If you have anything left to lose, you will lose it in this “friendship.” ”
This DOESN’T HAPPEN with healthy people and those of us with vulnerabilities shouldn’t be near manipulators and users. Maybe they can get healthy in time, maybe they can’t, but there are people out there who aren’t unsafe and while you’re not healed enough yourself to be with exploitative people you really should avoid them, and there will eventually come a time when you wouldn’t even consider it. If you are going towards disordered people to fulfill a need then it is more about your lack of health than theirs.
Thanks schic,
yes, the mind and heart have to heal. I want the feeling to go away soon, but it keeps coming back. some days I am so much in touch with reality and the impossibilities of the dream, and then there are times where I feel so down, so sad, feel like I can give all my love to him, to make him change.
try to find joy and peace elsewhere, it works for a while and and then back come his thoughts.
thanks
petite
LL and Petite—BOINK!!! to you both! Unless you cut the EXCUSES about why you contact them or respond to contacts from them you are just going to keep the pain REFRESHED.
You are “renting them space” in your heads. Petite, I think part of your excuse to keep answering his e mails in a “polite” way is cultural, but at the same time, I think part of the “being polite” is BULL CHIT and is just your EXCUSE to keep on with the drama.
I don’t usually tell you “I told you so”—-but I am telling you that now, Petite, and I did—from the beginning I told you this man is NOT HONEST, NOT TRUSTWORTHY and now I want you to tell me why you must continue to answer his e mails AT ALL….and do it in a way that will convince me and the rest of LF that it is a good idea and will help your healing. Yes, you are right—there IS NO WAY TO DO THAT. You do not have to be “polite” to DISHONEST PEOPLE, just BLOCK his e mails.
LL, I didn’t tell you from the get go that your man was dishonest, but if I had known you I would have, so consider I told you so BACKWARDS! LOL Seriously, the tried and TRUE way to get out of these relationships and to HEAL with the least amount of pain, is NO CONTACT.
I’ve been there myself ladies, I’ve kept myself thinking I had to get in ONE MORE WORD or some freaking excuse about keeping up contact. So unless they are stalking you you don’t even need to know what they are doing or where they are—-and even then NO DIRECT CONTACT or speaking to them, texts, e mails, or anything else.
To keep on having contact is like cutting a puppy’s tail off an inch at a time instead of just whacking it off once and be done! So both of you! Think about the REASON you broke NO CONTACT (not the excuse) but the real reason and then realize it is COUNTER PRODUCTIVE. But just like with everyone here, you are both adults and you can make your own decisions and your own choices—-healthy or unhealthy. But you also get the consequences and Unhealthy choices will give unhealthy consequences and more pain. (((hugs)))) and my prayers for you both.
Ox,
Ok, the bastard got my attention with five pissed off emails about his playing games with my IM. Of course, he said nothing in response, not surprised.

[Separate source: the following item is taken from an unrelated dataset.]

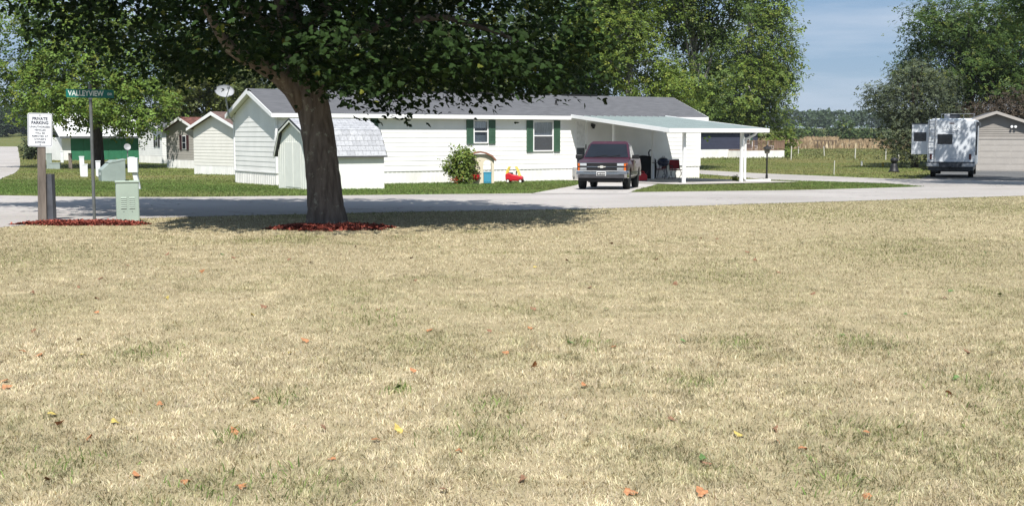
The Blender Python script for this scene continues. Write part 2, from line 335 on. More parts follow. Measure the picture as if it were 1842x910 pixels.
# ------------------------------------------------------------------ buildings
WHITE = mat('white_vinyl', (.80, .795, .775), .55, .05, 1.1, spec=.3)
TRIM = mat('white_trim', (.80, .80, .80), .5, .02, 2)
SKIRT = mat('white_skirting', (.79, .78, .76), .5, .08, 1.6, stretch=(1, 1, .5))
SHG = mat('grey_shingles', (.105, .107, .116), .9, .14, 3.2, .3, spec=.15, bscale=50, stretch=(.6, 3, 3))
GREEN = mat('green_shutter_paint', (.055, .115, .075), .5, .1, 5)
GLS = glass('window_glass'); CURT = mat('pale_curtain', (.85, .85, .85), .9, .15, 9, stretch=(3, 1, .3))
def clear_glass():
    m = bpy.data.materials.new('clear_pane'); m.use_nodes = True; n_ = m.node_tree; k = n_.links.new
    t = n_.nodes.new('ShaderNodeBsdfTransparent'); g = n_.nodes.new('ShaderNodeBsdfGlossy'); g.inputs['Roughness'].default_value = .03; t.inputs[0].default_value = (.90, .92, .93, 1)
    f = n_.nodes.new('ShaderNodeFresnel'); f.inputs[0].default_value = 1.6; x = n_.nodes.new('ShaderNodeMixShader')
    k(f.outputs[0], x.inputs[0]); k(t.outputs[0], x.inputs[1]); k(g.outputs[0], x.inputs[2]); k(x.outputs[0], n_.nodes['Material Output'].inputs[0]); return m
PANE = clear_glass()
DKIN = mat('dark_interior', (.02, .02, .022), .9, .1)
BLACK = mat('black_plastic', (.015, .015, .016), .5, .1)
GALV = mat('galvanised_steel', (.36, .37, .38), .45, .12, 7, metal=.7)
METAL = mat('grey_metal', (.22, .23, .24), .45, .1, 6, metal=.6)

def split(a, b, cuts):                                      # interval a..b minus cuts
    out = []; x = a
    for c0, c1 in sorted(cuts):
        if c1 <= a or c0 >= b: continue
        if c0 > x: out.append((x, c0))
        x = max(x, c1)
    if x < b: out.append((x, b))
    return out
def lap_front(root, x0, x1, z0, z1, n, openings, m, y=0., name='siding_board', join_=False):
    h = (z1 - z0) / n; J = MB()
    for i in range(n):
        a, b = z0 + i * h, z0 + (i + 1) * h
        for s0, s1 in split(x0, x1, [(o[0], o[1]) for o in openings if o[2] < b - .02 and o[3] > a + .02]):
            for (s0, s1) in ([(s0, s1)] if join_ else [(max(s0, w_) + .0015, min(s1, w_ + 3.66) - .0015) for w_ in np.arange(-3.66 + (i * 1.31) % 3.66, s1, 3.66) if w_ + 3.66 > s0 + .02 and w_ < s1 - .02]):
              q = J if join_ else MB()
              q.hexa([(s0, y - .022, a), (s1, y - .022, a), (s1, y, a), (s0, y, a), (s0, y - .010, b + .006), (s1, y - .010, b + .006), (s1, y, b + .006), (s0, y, b + .006)])
              if not join_: q.build(name, m, root)
    if join_: J.build(name, m, root)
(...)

So, boinking myself over the head this morning I decided to COMPLETELY remove my yahoo IM and start it under an email address that HE is unaware of.
Ta da!!! And THAT made me feel REALLY good too!!
LL
Towanda, LL. Good for you. I think that THAT is the turning point. When we actually FEEL the empowerment of NC. That’s when we get it!
I knew for a long time that any contact with spath was self defeating, but I was compelled to tell him what a no-good, loser he was…just had to do it, and every time I did, we ended up back together. Maybe that’s why I had to do it. I wanted him to stay away and leave me alone, and I pined away for him, always hoping he’d make contact. Sometimes he did, sometimes I did. For 7 years we maintained a really sick and miserable partnership…on again, off again. And every time it was on again, I could count on the low slow gruelling ache of daily life with him, as well as the acute torture of it being off again.
The only way to ensure that eventually there would be no more pain was, paradoxicly, to endure the pain of ending it.
Going NC was the first time I experienced any control in the relationship, at all.
It’s funny, but we like to believe that raising hell, or telling them off, or putting our foot down, is taking control…not with these freaks. They are always in control, and I think they get supply out of our reactions to them. They know damned well, if they can provoke us, they still have us…and that feeds their ego’s….and even though we lie to ourselves about it, our own ego’s shrivel up and whither away, because it knows we are really only accepting the unacceptable.
I hope that makes sense. I am glad that changing your address gave you a rush of feel good about yourself and empowerment. Keep it up.